Skepsis gegenüber Radfahrern auf freien (Lasten-) Rädern, Furcht vor Fehlplanung aufgrund der Farbauswahl beim Fahrbahnbelag oder dem falschen Vertrauen in Änderung der individuellen Autonomität, ohne Rücksicht auf Fahrradmobilität, kann für den Geowissenschaftler nur durch Offenheit und Information begegnet werden.
 Daher gehören zum Projekt auch die "Commons" und der Verbund mit der Zivilgesellschaft: Teil des Verkehrs sind wir Alle, überall.
Die Bürgerinnen und Bürgern soll die Freude am Radfahren vermittelt werden, indem sie bequem, unfallfrei und frei über die Musterstrecke (siehe Fotomontage) fahren und so einen Blick auf die Zukunft der nachhaltigen Fahrradmobilität erhaschen. Schon jetzt können sich im Projekt Wheels, Ways & Weights alle Berlinerinnen und Berliner die Lastenfahrräder der TU Berlin über die Plattform von flotte-berlin.de ausleihen.
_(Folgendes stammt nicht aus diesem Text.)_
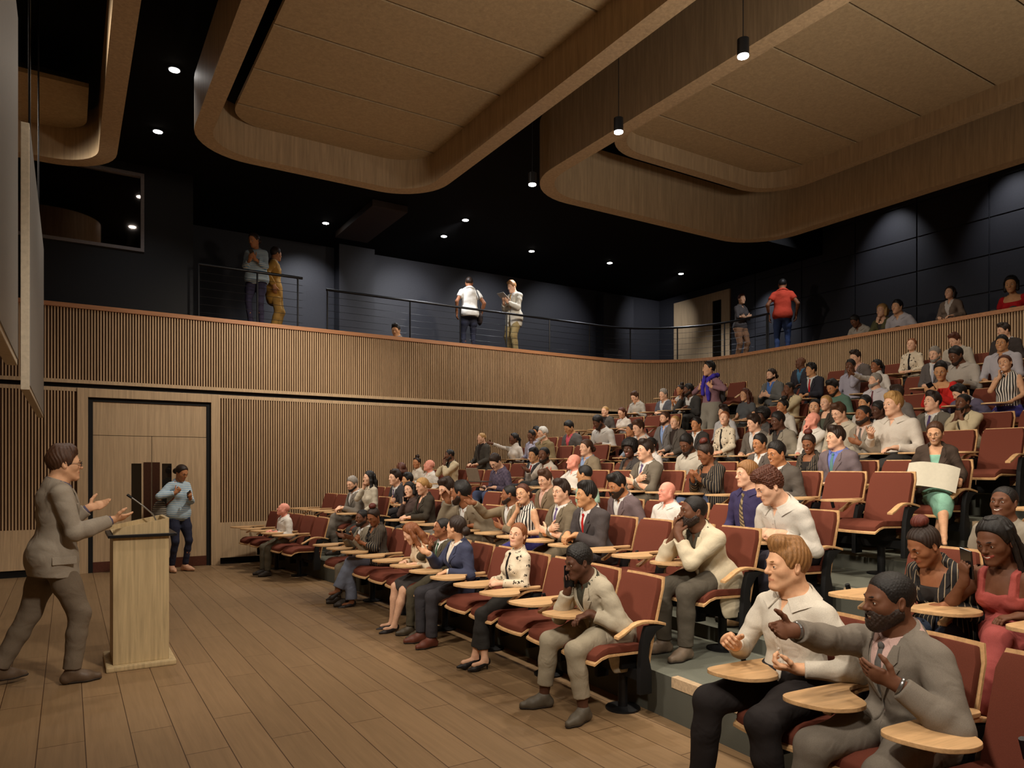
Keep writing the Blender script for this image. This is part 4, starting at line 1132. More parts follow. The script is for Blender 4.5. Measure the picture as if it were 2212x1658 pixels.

Die TU Berlin macht Charlottenburg flott.
In einer zweiten Projektrunde könnte die Strecke verlängert werden: Aus dem Westen von der Heerstraße kommend, bis hinein in den Osten am Brandenburger Tor - Beidseits in beiden Richtungen auf Radwegen.

Die Strecke ist übrigens noch aus einem anderen Grund als Testbett ausgewählt worden: Die Straße des 17. Juni gehört zu den Orten, die viele Staatsgäste nach der Ankunft zuerst von Berlin zu sehen bekommen.
So sind nicht nur Berliner*innen, sondern auch der hohe Besuch, eingeladen, nachhaltige Mobilität aus Deutschland kennenzulernen.
Die Zukunft wird nachhaltig, das sollten wir alle progressiv angehen.
Wer Dystopien will, kann weiterhin Science-Fiction-Filme sehen.